Sicilians elect new governor in dress rehearsal for national vote

FAN Editor
5-Star Movement Cancelleri attends a rally for the regional election in Palermo
5-Star Movement Giancarlo Cancelleri attends a rally for the regional election in Palermo, Italy, November 3, 2017. REUTERS/Guglielmo Mangiapane

November 5, 2017

By Gavin Jones

ROME (Reuters) – Sicilians vote for a new regional government on Sunday in a crucial ballot seen as a test of national trends ahead of parliamentary elections in the spring.

The contest on the Mediterranean island is expected to be a close race between a resurgent center right and the anti-establishment 5-Star Movement, with the ruling center left, weakened by internal divisions, in a distant third place.

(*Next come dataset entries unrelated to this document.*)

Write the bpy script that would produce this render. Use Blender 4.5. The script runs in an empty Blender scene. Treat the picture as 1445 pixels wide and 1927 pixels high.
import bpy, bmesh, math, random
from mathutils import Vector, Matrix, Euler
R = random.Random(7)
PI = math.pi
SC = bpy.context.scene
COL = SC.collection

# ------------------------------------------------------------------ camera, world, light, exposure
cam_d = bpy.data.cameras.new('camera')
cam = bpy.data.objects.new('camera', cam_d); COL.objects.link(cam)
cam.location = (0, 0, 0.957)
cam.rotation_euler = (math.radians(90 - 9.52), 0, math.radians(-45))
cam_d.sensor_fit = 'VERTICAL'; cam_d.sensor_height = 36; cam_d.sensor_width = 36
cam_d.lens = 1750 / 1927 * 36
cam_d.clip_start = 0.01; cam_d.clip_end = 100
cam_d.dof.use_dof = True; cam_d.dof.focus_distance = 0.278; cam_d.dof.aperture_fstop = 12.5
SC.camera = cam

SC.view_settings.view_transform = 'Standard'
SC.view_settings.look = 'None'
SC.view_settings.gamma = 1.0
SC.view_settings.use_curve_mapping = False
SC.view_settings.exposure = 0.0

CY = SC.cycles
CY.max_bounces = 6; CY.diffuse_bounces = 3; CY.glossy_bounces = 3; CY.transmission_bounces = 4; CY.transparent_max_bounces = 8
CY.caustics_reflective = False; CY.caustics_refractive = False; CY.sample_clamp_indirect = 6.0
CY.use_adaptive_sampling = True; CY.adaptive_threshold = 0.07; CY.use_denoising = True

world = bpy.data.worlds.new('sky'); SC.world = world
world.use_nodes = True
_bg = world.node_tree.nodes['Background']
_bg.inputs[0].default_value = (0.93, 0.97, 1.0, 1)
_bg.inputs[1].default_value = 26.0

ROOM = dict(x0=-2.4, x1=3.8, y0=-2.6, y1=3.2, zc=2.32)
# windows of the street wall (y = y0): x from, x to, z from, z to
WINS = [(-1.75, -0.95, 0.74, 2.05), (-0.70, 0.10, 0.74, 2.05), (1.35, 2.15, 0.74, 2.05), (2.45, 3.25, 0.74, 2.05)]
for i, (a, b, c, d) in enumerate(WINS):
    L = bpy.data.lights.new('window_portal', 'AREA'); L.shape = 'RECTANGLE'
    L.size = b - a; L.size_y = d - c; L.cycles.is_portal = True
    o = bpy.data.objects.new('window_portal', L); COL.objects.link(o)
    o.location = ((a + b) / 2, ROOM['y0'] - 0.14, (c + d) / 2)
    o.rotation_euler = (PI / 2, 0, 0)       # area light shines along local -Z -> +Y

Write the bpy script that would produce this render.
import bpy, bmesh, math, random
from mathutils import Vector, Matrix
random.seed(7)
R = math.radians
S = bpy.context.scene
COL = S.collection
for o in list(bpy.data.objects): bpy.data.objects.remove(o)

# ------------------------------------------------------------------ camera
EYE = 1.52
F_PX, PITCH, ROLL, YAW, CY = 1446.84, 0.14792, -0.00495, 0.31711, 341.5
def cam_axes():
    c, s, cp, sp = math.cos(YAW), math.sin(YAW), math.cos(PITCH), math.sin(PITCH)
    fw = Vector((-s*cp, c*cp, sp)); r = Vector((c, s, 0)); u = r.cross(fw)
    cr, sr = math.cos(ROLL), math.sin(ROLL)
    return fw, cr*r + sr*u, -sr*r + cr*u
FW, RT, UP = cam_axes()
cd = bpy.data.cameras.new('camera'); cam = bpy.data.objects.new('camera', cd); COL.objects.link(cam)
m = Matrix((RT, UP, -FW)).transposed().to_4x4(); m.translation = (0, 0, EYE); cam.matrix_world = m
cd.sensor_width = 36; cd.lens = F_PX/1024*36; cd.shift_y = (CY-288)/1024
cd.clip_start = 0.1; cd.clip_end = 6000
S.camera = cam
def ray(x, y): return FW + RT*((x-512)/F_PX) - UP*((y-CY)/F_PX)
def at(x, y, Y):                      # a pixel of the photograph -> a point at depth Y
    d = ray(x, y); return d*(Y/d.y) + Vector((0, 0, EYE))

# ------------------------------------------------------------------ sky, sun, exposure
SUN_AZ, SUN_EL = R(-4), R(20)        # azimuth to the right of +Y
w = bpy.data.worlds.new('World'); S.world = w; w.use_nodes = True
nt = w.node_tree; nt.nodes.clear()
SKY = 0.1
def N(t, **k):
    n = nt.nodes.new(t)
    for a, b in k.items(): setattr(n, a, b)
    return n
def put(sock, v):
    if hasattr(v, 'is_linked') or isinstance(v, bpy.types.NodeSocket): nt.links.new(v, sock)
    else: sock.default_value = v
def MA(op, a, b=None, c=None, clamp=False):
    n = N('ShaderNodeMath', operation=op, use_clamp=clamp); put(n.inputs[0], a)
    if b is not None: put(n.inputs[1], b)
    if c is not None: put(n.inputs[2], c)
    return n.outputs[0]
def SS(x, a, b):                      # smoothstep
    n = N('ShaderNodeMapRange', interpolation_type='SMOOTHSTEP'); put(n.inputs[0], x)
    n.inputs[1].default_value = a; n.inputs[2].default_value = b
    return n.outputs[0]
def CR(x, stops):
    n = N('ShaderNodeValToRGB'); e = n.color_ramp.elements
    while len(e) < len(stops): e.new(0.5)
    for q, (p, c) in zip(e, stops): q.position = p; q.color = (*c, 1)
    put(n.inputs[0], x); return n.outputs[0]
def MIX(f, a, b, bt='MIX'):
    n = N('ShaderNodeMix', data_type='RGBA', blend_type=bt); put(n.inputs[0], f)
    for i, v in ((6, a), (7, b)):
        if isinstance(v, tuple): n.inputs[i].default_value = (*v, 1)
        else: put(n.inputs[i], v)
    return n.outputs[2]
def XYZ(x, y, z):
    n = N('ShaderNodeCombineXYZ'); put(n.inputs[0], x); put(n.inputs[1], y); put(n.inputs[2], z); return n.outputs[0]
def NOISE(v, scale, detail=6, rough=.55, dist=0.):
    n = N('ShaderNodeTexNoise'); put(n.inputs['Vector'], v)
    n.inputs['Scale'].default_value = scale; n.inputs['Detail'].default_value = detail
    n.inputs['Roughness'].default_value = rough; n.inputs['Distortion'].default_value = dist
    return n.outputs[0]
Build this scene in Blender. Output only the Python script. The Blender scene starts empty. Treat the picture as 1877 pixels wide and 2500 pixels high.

Bolstered by the return of four-times prime minister Silvio Berlusconi to the campaign trail, the center right is looking to reclaim its traditional supremacy over Sicily and show that after years of scandals it is again a force to be reckoned with.

It faces tough opposition from 5-Star, which has never won control of an Italian region and hopes victory in Sicily can propel it to success in the national ballot to be held by May at the latest.

The center left, which now heads both the Sicilian and national governments, has succumbed to feuding with leftist rivals – a fratricidal struggle that looks likely to wreck its chances of retaining power.

Some 4.5 million Sicilians are eligible to vote for the island’s new governor, with opinion polls pointing to a battle between 5-Star’s Giancarlo Cancelleri and Nello Musumeci at the head of a center-right coalition.

Fabrizio Micari, the candidate of the ruling center-left Democratic Party (PD) may be challenged by Claudio Fava, backed by a cluster of left-wing parties.

A bad showing for Micari would pile more pressure on PD leader and former Prime Minister Matteo Renzi, whose party has splintered after a raft of local vote setbacks in recent years.

5-Star, which leads most national opinion polls with about 27 percent of the vote, just ahead of the PD, has invested most political capital in the Sicily election, with its new leader Luigi Di Maio campaigning hard on the island since the summer.

The center-right bloc is made up of Berlusconi’s conservative Forza Italia and the anti-immigrant Northern League, each with about 14 percent of the national vote, flanked by the far-right Brothers of Italy on around 5 percent.

Exit polls will be issued when voting ends at 10 p.m. (2100 GMT), but the actual vote count will not begin until Monday at 8 a.m.